## Begin INFORMATION SHOWN

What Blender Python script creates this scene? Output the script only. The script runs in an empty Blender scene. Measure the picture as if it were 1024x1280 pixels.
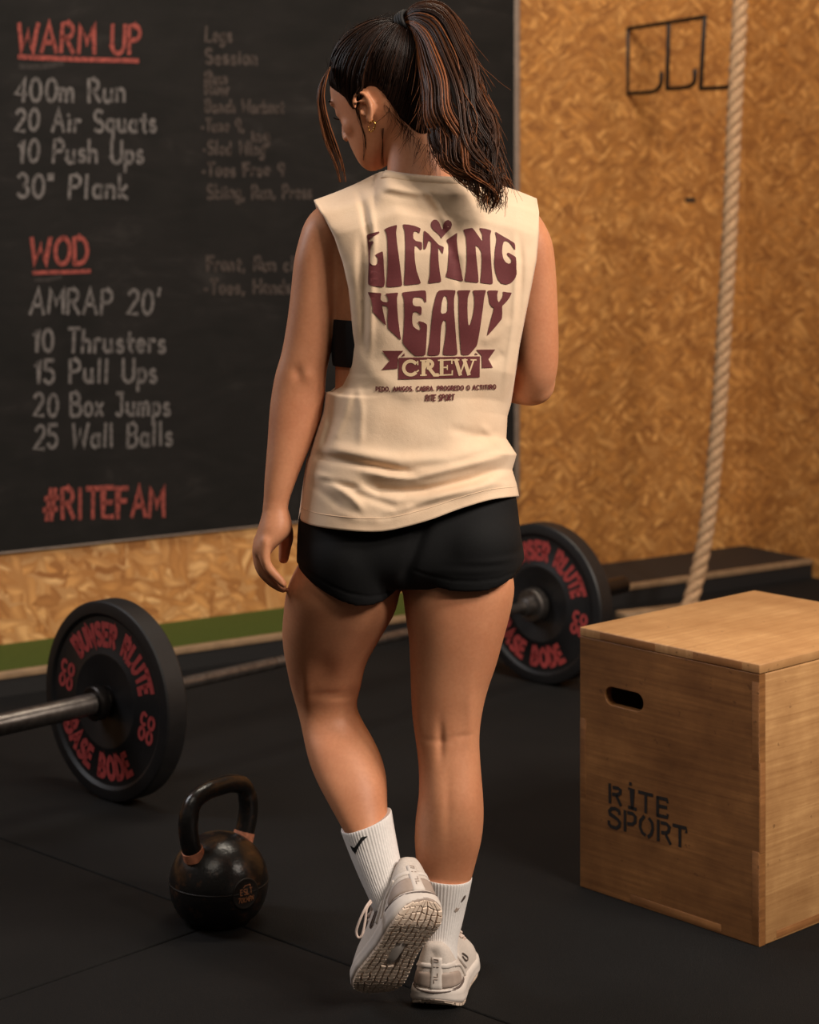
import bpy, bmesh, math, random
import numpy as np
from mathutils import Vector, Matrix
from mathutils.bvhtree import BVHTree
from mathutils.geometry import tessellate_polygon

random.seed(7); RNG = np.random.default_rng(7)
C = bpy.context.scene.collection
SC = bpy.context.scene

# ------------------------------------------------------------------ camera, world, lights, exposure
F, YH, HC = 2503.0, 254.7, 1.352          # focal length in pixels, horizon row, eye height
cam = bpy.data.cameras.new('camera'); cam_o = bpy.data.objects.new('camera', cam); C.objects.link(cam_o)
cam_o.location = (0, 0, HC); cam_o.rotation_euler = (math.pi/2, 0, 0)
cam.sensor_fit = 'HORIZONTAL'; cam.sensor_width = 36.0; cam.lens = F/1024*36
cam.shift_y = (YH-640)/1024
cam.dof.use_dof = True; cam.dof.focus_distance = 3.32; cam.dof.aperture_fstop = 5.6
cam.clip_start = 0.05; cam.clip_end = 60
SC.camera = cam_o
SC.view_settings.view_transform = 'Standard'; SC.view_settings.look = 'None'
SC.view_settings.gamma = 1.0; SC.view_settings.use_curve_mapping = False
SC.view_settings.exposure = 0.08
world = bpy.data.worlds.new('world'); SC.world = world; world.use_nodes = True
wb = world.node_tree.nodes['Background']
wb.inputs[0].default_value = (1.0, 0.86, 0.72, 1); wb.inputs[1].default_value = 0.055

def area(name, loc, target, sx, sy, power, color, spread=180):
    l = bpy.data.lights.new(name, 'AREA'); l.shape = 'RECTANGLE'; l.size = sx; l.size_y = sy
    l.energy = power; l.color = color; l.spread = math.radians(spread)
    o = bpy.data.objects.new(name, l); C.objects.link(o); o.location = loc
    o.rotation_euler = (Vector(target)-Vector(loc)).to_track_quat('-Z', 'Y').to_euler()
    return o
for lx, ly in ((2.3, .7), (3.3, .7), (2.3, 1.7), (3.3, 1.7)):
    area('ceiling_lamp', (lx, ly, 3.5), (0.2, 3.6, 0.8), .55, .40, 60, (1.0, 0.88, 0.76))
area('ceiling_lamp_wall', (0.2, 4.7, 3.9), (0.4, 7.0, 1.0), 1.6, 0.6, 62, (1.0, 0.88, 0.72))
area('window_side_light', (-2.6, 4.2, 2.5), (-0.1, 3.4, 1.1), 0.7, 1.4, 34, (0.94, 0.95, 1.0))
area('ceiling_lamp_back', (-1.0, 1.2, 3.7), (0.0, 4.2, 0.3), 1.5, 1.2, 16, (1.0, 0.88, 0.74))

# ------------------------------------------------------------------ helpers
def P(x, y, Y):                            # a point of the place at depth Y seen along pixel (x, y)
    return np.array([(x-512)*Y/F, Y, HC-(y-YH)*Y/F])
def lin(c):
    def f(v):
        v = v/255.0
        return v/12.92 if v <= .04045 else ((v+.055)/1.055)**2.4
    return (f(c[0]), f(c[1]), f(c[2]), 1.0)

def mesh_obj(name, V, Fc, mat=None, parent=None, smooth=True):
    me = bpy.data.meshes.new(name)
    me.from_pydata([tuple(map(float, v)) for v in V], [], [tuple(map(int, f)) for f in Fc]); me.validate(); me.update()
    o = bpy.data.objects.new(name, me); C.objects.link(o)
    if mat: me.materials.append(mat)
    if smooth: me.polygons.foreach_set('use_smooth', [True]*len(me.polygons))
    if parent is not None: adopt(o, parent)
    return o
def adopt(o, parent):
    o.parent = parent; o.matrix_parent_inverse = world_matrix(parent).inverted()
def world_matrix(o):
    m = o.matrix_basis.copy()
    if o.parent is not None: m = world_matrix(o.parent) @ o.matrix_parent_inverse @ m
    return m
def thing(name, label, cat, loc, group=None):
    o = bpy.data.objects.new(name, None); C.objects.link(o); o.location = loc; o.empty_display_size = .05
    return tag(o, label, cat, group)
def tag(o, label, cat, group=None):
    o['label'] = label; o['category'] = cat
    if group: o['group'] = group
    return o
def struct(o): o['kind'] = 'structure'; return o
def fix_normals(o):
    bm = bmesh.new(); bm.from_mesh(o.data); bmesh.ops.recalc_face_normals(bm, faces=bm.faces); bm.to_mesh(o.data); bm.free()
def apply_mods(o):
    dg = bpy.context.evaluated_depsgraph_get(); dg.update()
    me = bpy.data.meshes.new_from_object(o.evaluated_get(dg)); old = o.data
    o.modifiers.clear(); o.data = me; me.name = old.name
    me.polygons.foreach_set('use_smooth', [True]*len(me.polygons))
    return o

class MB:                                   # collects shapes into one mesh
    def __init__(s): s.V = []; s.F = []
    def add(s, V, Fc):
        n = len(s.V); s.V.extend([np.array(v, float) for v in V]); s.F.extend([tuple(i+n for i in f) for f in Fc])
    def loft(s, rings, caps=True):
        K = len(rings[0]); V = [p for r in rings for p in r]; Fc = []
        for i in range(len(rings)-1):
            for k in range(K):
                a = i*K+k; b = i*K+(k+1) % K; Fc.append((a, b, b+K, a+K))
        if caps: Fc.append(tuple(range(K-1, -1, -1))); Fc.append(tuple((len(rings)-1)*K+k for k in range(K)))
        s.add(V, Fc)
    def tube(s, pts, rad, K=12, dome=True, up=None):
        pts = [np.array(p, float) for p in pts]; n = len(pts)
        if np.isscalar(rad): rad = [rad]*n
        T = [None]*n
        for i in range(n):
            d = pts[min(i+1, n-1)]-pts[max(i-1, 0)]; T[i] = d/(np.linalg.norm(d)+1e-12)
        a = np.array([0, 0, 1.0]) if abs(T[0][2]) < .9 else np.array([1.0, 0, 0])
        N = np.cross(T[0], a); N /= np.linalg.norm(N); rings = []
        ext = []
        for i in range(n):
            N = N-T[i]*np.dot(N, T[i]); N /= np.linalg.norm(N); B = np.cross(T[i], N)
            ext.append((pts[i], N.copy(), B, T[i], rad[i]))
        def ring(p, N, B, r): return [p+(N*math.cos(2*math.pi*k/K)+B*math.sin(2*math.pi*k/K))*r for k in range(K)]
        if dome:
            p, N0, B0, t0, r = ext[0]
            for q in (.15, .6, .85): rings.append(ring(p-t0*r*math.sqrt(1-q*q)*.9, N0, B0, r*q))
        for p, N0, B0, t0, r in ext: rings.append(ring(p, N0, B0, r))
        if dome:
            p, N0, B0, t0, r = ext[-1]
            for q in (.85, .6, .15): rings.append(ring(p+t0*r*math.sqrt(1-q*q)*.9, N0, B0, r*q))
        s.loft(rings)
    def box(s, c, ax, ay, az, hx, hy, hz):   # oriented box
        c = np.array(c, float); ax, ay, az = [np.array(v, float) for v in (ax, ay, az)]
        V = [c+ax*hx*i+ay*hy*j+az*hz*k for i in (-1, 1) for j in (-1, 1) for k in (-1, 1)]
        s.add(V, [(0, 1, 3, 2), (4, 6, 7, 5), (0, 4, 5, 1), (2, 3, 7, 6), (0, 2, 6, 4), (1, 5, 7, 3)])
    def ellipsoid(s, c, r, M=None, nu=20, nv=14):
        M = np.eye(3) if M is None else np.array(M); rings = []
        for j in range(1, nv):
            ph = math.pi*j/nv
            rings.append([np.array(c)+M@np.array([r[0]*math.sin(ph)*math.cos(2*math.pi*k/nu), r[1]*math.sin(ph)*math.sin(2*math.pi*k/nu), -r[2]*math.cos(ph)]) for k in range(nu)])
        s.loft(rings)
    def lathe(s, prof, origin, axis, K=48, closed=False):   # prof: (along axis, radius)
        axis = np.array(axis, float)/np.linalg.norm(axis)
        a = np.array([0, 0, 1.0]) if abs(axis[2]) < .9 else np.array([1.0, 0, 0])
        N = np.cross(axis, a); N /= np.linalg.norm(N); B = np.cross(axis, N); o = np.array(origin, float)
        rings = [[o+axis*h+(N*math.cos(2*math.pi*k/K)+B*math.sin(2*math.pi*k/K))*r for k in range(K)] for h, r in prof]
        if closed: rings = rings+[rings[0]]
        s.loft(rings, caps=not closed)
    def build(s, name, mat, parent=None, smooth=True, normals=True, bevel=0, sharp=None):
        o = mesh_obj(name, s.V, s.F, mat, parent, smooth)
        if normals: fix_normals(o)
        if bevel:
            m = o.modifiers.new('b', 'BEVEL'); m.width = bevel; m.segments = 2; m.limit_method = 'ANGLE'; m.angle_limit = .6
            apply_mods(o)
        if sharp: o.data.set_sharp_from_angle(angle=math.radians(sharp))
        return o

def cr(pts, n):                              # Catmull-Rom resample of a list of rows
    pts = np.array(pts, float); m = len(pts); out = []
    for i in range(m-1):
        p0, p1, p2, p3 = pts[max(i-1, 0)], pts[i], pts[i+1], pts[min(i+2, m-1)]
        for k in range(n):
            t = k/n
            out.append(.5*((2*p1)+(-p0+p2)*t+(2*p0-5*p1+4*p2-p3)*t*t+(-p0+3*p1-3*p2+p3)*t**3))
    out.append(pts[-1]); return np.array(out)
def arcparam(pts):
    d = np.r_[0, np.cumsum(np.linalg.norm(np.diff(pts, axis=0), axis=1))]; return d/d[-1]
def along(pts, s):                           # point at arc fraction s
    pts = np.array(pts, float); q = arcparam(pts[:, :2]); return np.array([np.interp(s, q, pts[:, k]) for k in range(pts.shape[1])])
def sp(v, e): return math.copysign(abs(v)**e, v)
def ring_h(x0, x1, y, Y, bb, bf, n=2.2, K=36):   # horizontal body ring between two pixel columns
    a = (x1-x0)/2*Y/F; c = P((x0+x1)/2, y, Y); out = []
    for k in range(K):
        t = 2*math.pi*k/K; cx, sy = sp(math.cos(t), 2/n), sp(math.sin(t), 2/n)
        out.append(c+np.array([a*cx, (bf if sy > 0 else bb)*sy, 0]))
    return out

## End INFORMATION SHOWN
## Begin INFORMATION SHOWN

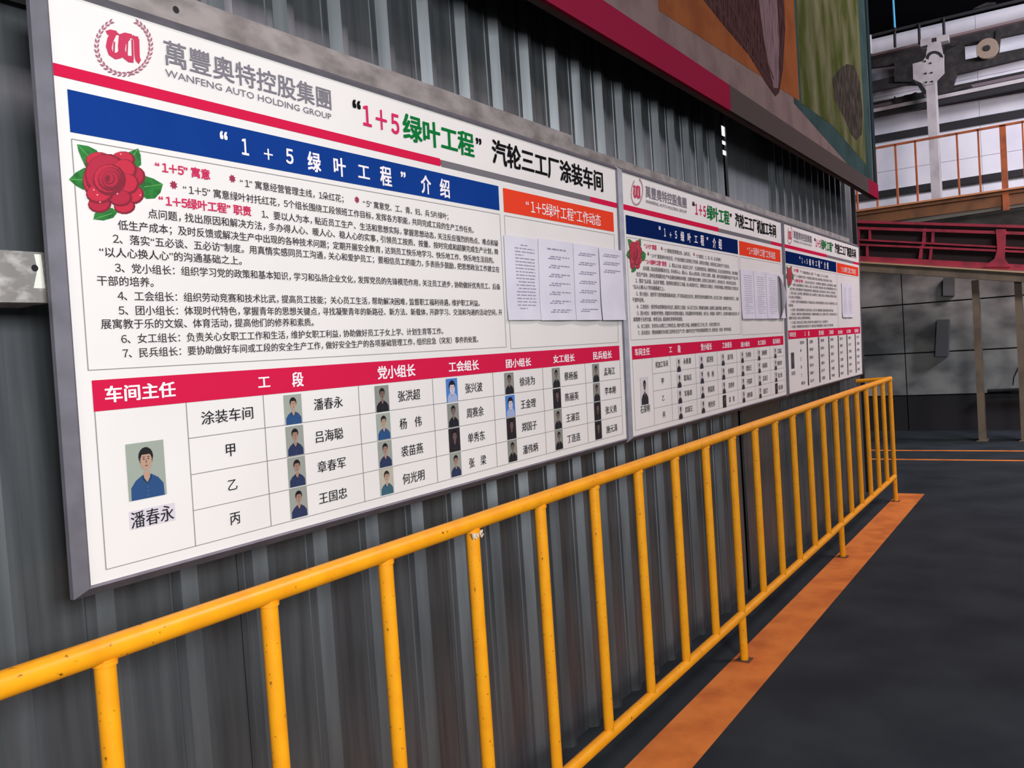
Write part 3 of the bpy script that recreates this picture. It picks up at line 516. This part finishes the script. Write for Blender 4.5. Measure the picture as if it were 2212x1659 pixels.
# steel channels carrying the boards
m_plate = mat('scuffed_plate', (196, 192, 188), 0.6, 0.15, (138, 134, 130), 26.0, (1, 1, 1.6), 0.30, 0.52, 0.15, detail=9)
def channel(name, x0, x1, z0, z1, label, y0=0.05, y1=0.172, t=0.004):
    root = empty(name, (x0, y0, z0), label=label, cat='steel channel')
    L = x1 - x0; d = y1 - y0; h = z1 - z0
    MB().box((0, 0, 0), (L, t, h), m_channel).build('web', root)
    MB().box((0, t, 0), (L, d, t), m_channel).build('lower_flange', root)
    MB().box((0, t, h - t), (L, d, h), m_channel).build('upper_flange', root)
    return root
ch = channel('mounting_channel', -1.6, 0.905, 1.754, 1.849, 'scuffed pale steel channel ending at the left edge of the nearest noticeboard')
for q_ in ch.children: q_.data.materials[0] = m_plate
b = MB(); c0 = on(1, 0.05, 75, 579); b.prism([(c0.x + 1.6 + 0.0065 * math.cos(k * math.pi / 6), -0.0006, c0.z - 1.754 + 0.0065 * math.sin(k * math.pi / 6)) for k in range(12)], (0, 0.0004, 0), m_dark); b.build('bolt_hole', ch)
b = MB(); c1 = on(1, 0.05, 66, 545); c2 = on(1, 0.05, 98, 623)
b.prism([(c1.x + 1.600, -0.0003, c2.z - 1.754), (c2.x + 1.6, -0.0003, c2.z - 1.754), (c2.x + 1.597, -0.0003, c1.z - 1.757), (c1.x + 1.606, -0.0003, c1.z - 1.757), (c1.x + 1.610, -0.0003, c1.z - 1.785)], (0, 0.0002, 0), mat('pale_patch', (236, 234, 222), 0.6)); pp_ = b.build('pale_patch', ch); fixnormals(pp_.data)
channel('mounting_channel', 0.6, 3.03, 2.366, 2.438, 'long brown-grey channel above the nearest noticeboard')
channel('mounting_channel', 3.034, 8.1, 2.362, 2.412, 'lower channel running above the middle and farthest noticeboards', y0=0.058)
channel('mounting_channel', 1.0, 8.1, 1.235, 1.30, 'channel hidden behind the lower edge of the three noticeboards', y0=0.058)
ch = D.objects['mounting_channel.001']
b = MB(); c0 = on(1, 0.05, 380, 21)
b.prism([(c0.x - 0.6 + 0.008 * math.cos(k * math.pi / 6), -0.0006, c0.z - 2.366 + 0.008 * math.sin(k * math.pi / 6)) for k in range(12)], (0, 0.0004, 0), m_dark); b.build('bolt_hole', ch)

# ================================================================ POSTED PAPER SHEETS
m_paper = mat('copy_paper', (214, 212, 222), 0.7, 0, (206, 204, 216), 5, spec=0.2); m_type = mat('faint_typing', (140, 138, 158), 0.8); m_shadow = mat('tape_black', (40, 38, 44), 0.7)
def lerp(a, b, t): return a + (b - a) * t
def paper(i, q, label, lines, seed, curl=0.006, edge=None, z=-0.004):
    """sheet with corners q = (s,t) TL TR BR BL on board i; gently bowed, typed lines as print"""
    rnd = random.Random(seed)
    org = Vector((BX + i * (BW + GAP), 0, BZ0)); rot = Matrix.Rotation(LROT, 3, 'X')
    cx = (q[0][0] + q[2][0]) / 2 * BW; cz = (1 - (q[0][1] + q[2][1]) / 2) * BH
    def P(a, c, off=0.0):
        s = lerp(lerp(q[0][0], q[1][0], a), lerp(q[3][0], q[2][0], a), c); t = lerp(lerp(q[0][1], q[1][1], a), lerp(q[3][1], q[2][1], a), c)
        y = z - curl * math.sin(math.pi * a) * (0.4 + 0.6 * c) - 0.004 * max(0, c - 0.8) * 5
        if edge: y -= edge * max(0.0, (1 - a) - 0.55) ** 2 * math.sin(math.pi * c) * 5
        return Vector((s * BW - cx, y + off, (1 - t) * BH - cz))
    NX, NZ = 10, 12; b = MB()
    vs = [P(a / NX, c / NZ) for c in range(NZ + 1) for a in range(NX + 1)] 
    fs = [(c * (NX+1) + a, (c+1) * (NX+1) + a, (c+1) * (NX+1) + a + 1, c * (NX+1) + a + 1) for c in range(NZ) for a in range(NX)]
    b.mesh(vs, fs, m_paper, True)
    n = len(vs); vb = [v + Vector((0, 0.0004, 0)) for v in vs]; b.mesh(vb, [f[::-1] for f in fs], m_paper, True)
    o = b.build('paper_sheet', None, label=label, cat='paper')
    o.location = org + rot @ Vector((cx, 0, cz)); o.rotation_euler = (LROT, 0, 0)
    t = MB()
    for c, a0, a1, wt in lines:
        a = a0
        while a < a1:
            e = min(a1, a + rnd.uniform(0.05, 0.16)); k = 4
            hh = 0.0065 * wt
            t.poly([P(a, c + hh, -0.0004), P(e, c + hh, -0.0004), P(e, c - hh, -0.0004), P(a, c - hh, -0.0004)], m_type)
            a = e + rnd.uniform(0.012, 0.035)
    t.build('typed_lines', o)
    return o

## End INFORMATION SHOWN
## Begin INFORMATION SHOWN

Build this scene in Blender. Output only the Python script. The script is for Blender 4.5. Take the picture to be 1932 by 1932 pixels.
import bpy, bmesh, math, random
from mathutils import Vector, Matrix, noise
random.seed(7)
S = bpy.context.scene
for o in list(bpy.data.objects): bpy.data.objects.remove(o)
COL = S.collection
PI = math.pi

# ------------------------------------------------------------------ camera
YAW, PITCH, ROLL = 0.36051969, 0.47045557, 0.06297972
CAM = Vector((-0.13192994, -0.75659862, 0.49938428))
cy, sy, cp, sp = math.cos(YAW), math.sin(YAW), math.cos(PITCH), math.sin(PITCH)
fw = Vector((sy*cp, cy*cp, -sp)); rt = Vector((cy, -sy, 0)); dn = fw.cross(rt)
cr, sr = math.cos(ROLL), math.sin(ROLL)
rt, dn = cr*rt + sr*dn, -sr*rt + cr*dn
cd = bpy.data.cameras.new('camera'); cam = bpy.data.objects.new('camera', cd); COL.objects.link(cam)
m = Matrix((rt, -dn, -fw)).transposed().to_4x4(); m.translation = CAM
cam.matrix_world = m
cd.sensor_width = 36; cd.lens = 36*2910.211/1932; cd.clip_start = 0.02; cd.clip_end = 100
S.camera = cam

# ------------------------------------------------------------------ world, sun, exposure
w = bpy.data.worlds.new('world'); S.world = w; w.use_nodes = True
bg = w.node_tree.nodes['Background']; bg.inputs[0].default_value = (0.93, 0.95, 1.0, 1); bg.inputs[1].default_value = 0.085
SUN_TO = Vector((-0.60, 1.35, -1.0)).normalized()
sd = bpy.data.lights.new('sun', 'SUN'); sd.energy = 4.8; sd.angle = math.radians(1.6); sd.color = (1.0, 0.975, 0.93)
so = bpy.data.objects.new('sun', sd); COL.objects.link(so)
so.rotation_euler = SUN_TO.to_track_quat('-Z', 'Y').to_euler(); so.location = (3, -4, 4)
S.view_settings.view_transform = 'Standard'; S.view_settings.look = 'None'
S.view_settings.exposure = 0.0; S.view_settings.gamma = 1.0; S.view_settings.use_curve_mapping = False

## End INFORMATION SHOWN

→ **CHALLENGE**: Leave out the pictures and transcribe exactly the lines from the one containing "What Blender Python" through the one containing "wb.inputs[0].default_value = (1.0, 0.86, 0.72, 1);".

→ **ANSWER TO THIS TASK**:
What Blender Python script creates this scene? Output the script only. The script runs in an empty Blender scene. Measure the picture as if it were 1024x1280 pixels.
import bpy, bmesh, math, random
import numpy as np
from mathutils import Vector, Matrix
from mathutils.bvhtree import BVHTree
from mathutils.geometry import tessellate_polygon

random.seed(7); RNG = np.random.default_rng(7)
C = bpy.context.scene.collection
SC = bpy.context.scene

# ------------------------------------------------------------------ camera, world, lights, exposure
F, YH, HC = 2503.0, 254.7, 1.352          # focal length in pixels, horizon row, eye height
cam = bpy.data.cameras.new('camera'); cam_o = bpy.data.objects.new('camera', cam); C.objects.link(cam_o)
cam_o.location = (0, 0, HC); cam_o.rotation_euler = (math.pi/2, 0, 0)
cam.sensor_fit = 'HORIZONTAL'; cam.sensor_width = 36.0; cam.lens = F/1024*36
cam.shift_y = (YH-640)/1024
cam.dof.use_dof = True; cam.dof.focus_distance = 3.32; cam.dof.aperture_fstop = 5.6
cam.clip_start = 0.05; cam.clip_end = 60
SC.camera = cam_o
SC.view_settings.view_transform = 'Standard'; SC.view_settings.look = 'None'
SC.view_settings.gamma = 1.0; SC.view_settings.use_curve_mapping = False
SC.view_settings.exposure = 0.08
world = bpy.data.worlds.new('world'); SC.world = world; world.use_nodes = True
wb = world.node_tree.nodes['Background']
wb.inputs[0].default_value = (1.0, 0.86, 0.72, 1); wb.inputs[1].default_value = 0.055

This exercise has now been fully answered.